ぼくですら自分も出席した授業のレポートならば、学部生の文章を見て一瞬で「こりゃダメだ、勉強してない」と判定できるほどです。概念図だけを見て、脳内地図にピンを立て(題材を把握し)、あとは、ざっと見るだけで判定ができます。
将来像はポエムのようなもの
ここまでくると、最終ページ「研究者としての将来像」とか「学振の特任研究員の時期をどのように過ごしたいか」だけが残ります。
先輩たちが合格した書類を拝見しましたが、内容がまちまち。決意表明のポエムにならざるを得ないのではないか、という気がします。
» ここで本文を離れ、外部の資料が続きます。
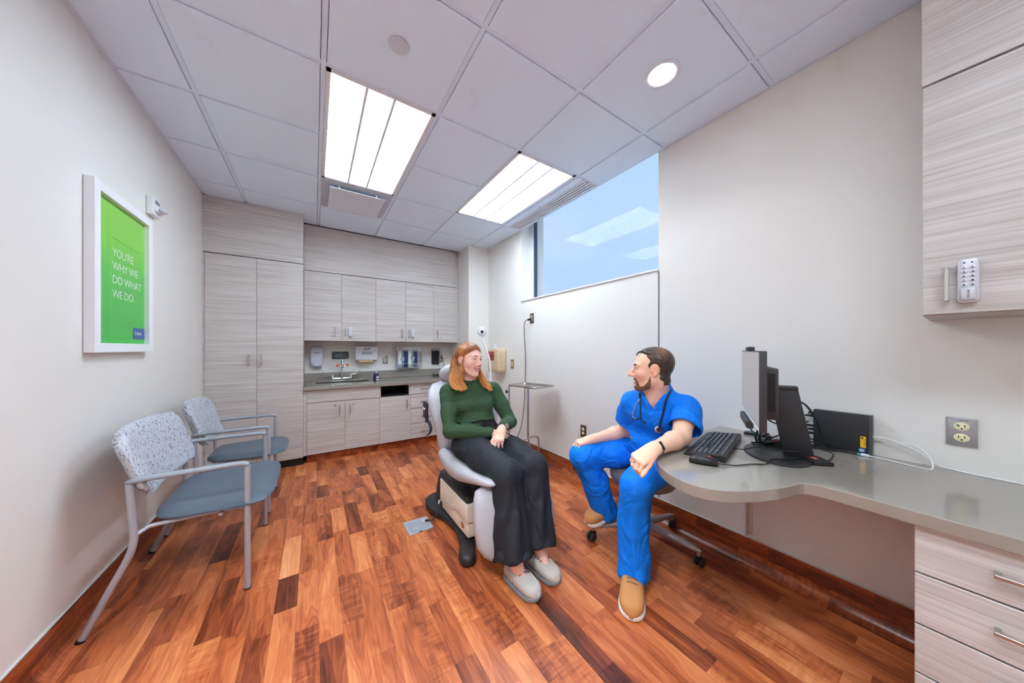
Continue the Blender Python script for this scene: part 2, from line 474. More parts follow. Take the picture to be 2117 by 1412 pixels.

審査するベテランの先生たち、いや学振の運営者は、こういう「若者の決意表明」みたいなものを書かせたいんだな、と感じます。
裏を返せば、
決意表明の1頁2000文字だけで、「水準に達していないから落選だ!」と判断することは難しい。記入にモレがあるとか、他のページと比べて著しい知能の低下が見られなければ、スルーではないか。少なくとも、ぼくが審査員ならば読み飛ばします(笑)
以上が1週間で学振申請書について情報収集し、ぼくが考えたことです。
・0日目:IDとパスワードを発行依頼
・1日目:基礎情報と予算計画書をつくる
・2日目:強みと弱みを考える(先生とすりあわせ)
・3日目:強みと弱みの自己アピールを書く
いまここ。5月9日が締め切りなので、あんまり時間がないです。本当は2ヶ月以上かけるべきなのに、数日で終わらせようとしてる。
これだけ分析しといて、ぼくが採択されなくても笑ってください。初めて申請書を作ろうとして、たった1週間前に着手した博士課程の学生の言葉なので、話半分でお願いします。
黙って自分の書類だけ書いていればいいだろう、という気もしますが、気づいたノウハウはアプトプットしないと、気持ちが悪いんです。社会貢献とかじゃなくて、単なる宛先なきオセッカイ。
また、自己アピールとか自己批判をしていると、へんな高揚感と自己嫌悪を往復してメンタルが追い込まれるので、こうやって吐き出しながら書類を作りたかったです。けっこうしんどくて脱落しそうです。